--- RECORD SET ---

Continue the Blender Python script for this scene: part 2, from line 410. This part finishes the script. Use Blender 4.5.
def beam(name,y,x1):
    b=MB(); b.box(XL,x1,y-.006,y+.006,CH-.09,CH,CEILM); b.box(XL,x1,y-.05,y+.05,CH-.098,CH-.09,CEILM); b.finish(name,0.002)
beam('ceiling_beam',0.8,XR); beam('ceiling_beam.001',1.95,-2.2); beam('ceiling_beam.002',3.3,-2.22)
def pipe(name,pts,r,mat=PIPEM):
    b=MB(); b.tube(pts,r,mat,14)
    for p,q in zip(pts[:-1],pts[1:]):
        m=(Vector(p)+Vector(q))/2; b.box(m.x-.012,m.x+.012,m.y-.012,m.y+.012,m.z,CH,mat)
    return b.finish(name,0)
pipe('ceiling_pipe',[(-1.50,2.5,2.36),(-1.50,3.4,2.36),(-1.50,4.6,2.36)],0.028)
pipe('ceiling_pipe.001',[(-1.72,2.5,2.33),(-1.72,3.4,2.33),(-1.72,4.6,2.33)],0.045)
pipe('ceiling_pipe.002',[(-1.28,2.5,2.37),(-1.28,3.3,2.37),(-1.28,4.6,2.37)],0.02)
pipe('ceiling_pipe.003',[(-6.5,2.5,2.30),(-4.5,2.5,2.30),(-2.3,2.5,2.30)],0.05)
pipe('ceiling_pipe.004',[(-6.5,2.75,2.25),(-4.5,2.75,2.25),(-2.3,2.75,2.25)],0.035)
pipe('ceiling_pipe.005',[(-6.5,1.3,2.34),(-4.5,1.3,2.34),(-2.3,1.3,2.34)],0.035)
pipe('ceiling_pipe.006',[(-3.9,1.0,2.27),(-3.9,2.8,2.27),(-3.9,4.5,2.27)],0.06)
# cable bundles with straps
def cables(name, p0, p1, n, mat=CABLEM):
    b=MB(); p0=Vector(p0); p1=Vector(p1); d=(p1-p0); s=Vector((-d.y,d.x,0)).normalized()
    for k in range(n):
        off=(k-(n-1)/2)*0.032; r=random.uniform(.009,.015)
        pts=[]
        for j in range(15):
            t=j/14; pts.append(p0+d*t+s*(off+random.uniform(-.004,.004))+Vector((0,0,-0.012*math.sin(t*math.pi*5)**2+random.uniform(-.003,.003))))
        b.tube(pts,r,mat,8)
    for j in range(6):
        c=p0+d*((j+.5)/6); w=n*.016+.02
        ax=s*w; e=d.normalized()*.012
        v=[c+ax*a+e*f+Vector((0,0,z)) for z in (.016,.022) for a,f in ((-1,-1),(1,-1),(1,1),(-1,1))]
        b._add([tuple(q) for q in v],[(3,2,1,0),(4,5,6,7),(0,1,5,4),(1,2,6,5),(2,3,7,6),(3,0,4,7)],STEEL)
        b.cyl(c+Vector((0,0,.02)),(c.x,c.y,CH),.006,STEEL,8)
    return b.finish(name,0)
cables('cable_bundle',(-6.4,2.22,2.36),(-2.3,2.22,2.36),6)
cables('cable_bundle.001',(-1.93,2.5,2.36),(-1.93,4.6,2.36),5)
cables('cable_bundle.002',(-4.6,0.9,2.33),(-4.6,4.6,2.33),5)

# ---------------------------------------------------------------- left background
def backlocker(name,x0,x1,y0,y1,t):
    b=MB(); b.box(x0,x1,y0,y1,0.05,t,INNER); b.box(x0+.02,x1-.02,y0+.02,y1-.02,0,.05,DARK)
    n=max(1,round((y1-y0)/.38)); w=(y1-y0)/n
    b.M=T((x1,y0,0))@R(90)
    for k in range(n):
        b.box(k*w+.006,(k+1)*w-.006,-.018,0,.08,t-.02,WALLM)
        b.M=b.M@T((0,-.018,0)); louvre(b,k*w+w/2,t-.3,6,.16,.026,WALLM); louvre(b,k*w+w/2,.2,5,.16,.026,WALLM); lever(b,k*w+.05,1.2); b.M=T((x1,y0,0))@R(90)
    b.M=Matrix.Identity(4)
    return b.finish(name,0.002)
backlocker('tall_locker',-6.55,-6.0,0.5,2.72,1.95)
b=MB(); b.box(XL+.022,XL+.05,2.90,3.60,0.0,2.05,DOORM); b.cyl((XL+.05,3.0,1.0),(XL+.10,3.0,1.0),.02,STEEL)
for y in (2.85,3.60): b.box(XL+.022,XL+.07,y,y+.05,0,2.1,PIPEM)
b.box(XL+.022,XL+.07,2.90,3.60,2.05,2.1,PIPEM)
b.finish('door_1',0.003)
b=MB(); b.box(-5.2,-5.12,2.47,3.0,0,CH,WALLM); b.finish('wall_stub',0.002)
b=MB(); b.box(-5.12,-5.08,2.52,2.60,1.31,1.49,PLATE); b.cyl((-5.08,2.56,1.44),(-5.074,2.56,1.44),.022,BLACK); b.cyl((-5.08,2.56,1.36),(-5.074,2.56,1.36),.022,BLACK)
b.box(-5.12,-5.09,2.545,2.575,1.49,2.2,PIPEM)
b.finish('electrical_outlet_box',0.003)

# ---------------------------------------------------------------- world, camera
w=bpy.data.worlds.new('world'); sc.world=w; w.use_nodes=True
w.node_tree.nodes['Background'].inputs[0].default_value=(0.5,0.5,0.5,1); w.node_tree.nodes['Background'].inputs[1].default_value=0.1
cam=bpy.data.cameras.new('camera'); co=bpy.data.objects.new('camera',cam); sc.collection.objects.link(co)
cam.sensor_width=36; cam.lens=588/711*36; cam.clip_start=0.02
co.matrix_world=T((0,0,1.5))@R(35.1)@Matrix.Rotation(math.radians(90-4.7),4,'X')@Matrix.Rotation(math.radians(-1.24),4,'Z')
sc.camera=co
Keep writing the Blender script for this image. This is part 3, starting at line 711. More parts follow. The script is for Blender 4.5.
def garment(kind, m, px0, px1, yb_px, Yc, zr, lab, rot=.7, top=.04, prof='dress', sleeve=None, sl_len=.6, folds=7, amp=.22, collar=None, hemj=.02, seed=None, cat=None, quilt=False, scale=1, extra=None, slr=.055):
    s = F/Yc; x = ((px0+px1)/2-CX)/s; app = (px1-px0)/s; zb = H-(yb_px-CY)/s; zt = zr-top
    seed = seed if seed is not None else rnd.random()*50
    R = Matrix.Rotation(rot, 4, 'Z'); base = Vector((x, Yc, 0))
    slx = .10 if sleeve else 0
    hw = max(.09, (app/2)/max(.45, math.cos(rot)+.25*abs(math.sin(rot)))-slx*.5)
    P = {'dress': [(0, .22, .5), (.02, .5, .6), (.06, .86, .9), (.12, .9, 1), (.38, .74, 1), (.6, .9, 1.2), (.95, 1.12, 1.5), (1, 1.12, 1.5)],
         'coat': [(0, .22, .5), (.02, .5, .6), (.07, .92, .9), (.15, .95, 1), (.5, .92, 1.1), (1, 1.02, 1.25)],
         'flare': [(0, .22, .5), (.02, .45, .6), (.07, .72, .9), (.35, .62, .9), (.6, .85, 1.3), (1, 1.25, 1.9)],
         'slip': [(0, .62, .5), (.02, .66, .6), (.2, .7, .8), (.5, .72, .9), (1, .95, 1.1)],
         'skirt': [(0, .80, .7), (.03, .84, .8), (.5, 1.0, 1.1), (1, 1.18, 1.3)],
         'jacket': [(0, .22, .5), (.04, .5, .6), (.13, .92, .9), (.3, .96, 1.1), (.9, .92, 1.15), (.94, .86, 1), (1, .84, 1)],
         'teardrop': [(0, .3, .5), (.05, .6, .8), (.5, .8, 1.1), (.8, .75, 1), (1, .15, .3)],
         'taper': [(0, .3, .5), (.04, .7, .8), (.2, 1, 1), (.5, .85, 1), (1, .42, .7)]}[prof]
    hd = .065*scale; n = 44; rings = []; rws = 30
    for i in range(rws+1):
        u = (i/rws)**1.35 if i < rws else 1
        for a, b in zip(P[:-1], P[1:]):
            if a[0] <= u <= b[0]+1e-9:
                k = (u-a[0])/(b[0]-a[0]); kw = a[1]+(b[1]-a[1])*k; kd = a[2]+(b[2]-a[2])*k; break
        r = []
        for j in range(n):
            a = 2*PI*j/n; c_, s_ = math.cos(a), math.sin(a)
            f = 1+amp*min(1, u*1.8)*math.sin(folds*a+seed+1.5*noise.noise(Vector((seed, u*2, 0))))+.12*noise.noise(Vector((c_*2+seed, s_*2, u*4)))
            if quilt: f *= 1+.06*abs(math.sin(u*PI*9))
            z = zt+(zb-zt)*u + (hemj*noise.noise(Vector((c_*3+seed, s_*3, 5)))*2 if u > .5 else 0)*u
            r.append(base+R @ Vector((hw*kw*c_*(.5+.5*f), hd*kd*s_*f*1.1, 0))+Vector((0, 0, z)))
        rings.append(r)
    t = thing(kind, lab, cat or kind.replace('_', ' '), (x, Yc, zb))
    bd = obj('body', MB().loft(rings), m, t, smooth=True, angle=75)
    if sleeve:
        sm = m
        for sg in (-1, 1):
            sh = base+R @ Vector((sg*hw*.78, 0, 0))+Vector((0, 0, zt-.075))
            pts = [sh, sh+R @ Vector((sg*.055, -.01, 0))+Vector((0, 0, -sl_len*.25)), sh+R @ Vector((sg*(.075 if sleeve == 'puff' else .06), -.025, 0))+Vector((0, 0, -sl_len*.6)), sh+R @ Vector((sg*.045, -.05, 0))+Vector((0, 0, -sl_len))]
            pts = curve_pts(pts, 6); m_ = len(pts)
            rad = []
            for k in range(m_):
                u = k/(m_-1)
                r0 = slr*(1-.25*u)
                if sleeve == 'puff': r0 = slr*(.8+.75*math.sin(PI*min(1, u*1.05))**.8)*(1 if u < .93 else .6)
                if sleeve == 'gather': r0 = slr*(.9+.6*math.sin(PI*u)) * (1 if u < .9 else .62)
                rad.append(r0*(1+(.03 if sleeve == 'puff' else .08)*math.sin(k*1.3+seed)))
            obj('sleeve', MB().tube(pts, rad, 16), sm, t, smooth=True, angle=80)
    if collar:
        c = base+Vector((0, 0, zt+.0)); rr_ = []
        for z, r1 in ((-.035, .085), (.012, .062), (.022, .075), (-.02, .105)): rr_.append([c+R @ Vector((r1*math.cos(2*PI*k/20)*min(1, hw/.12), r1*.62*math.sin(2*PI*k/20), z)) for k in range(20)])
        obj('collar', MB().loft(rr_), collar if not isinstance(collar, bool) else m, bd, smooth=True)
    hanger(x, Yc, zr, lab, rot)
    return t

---

• TO BE DONE:
Copy out every line from the records that has the word "Blender".

• ANSWER TO THIS PROBLEM:
Continue the Blender Python script for this scene: part 2, from line 410. This part finishes the script. Use Blender 4.5.
Keep writing the Blender script for this image. This is part 3, starting at line 711. More parts follow. The script is for Blender 4.5.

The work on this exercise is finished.